I was twelve years old and was home listening to sports radio the night the Cardinals lost. They announced that the Cardinals plane would be arriving in a couple hours and encouraged fans to come and welcome them back. I immediately wanted to go, but it was a school night and already past my bedtime, so I knew there was no chance. But without my even asking, my mom said, "We should go."I don't know exactly why she decided to take me. I do know that she was one of the many fans that welcomed the 1975 Suns back at the airport after winning a spot in the NBA finals. That was a memory she always had and maybe she just wanted me to have a similar one.
It was a cold night and we waited out on the tarmac with about a hundred and fifty other fans waiting to show our support for what had been the most successful season in Cardinals history. Their plane didn't get in until close to midnight and when the players walked off, they gave every fan that had come a handshake or a high five. I got a high five from my favorite player, Aeneas Williams. It's a night I will never forget.
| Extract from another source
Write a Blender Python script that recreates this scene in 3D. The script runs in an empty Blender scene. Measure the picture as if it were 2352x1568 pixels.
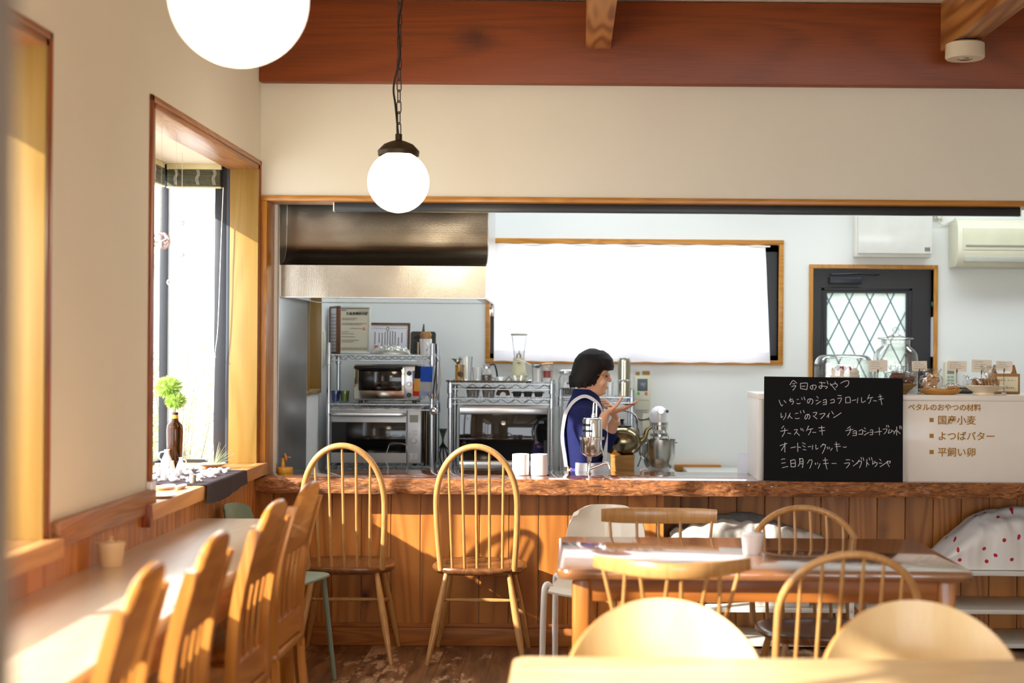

Now, the Cardinals are about to start a new season and have shed their loser image. They made the Super Bowl two years ago and the playoffs again last year. They are playing in a new stadium, to sold out crowds with legions of new fans. And part of me is bitter. Where were all these people when the Cardinals were terrible? True fans were the ones who showed up on the hundred degree days when the Cardinals were playing at Sun Devil Stadium. We sat on those burning hot bleachers and watched our inept team while having to deal with the opposing team's fans, who usually were greater in number than us. Then I feel ashamed for thinking this way. I have what I wanted; the Cardinals are finally good. What is it about liking something that makes it so much more special when no one else does? It's the same way with a band or an author. We think that everybody should love them, but then we get mad when they do. I know that I need to get over it, but it's going to take some time. At least I will always have those memories of the lovable loser Cardinals. The ones not too many other people loved.